Modifying your Insurance Policy language to keep it Fit for Purpose

Go Back 13.4.18 INSIGHTS

Much of the discussion of the Insurance Act 2015 (“the Act”) might have been designed to induce complacency in policyholders, especially when it comes to navigating the infamously treacherous waters of pre-contractual disclosure.  No longer, some have argued, will policyholders be held hostage to “technical” breaches of those hard to fathom rules.

But look at it the other way. The law relating to pre-contractual disclosure has undergone a fundamental overhaul by reason of the Act. New duties have been imposed. New terminology has been adopted, and old terminology has been abandoned or adjusted in meaning. New consequences for breach have been imposed. Against that background, carrying on as before, and trusting the Act itself to sort out any difficulties in favour of the insured, may not be the most prudent course.

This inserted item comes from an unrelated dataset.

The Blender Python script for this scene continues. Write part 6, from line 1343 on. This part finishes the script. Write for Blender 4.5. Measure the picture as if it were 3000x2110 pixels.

The most objectionable aspect of the previous law was the potential disparity between the harshness of the legal consequence of non-disclosure or misrepresentation, on the one hand, and, on the other, the nature of the conduct of the insured in making that misrepresentation or non-disclosure. A perfectly understandable oversight, involving no intent to mislead whatsoever, could leave an insurer with the right to treat a policy as having never existed. The financial consequences for the insured of an inadvertent failure could be catastrophic: an irony made more savage given how many policies are purchased precisely to protect insureds from the financial consequences of inadvertent conduct.

The solution available to insureds was to insert into policies a provision that introduced a requirement that something more than inadvertent oversight was required to justify avoidance of the policy. Of course, insurer’s agreement to that solution was required, so how comprehensive the solution was could depend upon the insured’s commercial clout and willingness to pay premium.

These anti-avoidance provisions took on many forms. Some excluded the remedy of avoidance absolutely. Some modified the duty of disclosure. Most commonly they limited the availability of avoidance to circumstances where there was some blameworthy conduct by the insured: avoidance could only be justified if the insured had negligently failed to make disclosure or, more beneficially, avoidance was confined to cases of fraudulent concealment. Sometimes the effect of a non-disclosure was modified: rather than avoid the policy the insurer’s remedy could be limited to not paying any claims which had some connection with the facts that were not disclosed.

With the new rules bolstered by this old safeguard, what could possibly go wrong?

It is important not to forget that the existing caselaw demonstrates that anti-avoidance provisions are subjected to very close technical readings by judges. The scope of the protection the provisions were found to offer could, in fact, be narrower or otherwise different in meaning from what the insured might reasonably have expected when reading what, on the face of it, the clause said.

It is sensible to expect that anti-avoidance provisions will continue to be subject to close analysis by judges. Potentially worryingly for insureds, the more sophisticated any legacy anti-avoidance provision is, and so the more closely it is tailored to the pre-Act law so as to ensure that it would have its desired effect, the more likely it is that the language previously adopted will be unfit for purpose in the light of the Act.

To take some obvious, and non exhaustive, examples:

  • Existing provisions may be phrased by reference to the observance of a duty of utmost good faith. The Act abolishes any rule of law permitting avoidance by reference to a failure to observe the utmost good faith. Does this automatically render inapplicable any anti-avoidance provision that continues to reference utmost good faith?
  • The Act fixes the insured with knowledge of what should reasonably have been revealed by a reasonable search of information available to the insured. This has been seen, perhaps contentiously, as the imposition of an obligation to conduct a reasonable search. This is a new development. Might a traditional anti-avoidance provision be sidestepped and rendered inapplicable for its omitting to forgive a failure to undertake a reasonable search?
  • By reason of the Act the insured has a new obligation to gives its disclosure in a manner which would be reasonably clear and accessible to a prudent insurer. Failure to do so places the insured in breach of the so-called “duty of fair presentation” which is the core of the disclosure regime under the Act. Does any pre-existing anti-avoidance provision offer a let out for the insured who provides its disclosure in a disorganised fashion, or in a way which is otherwise difficult to comprehend? Given that this obligation is new, it seems unlikely that pre-existing provisions offer protection against the potential for such a breach.
  • The Act provides different outcomes for any breach of the duty of fair presentation depending on whether the breach was deliberate or reckless or neither. Prior to the Act, as a matter of general law, the nature of the breach was irrelevant, all that mattered was that there had been a failure to disclose. Can an insured place faith in an existing anti-avoidance provision which makes no allowance for outcomes which depend on the nature of the breach?

This post is intended to provide guidance of a practical nature but does not contain legal advice or advice as to what action you should or should not take specific to your insurance needs or those of your business, or with regard to any particular situation.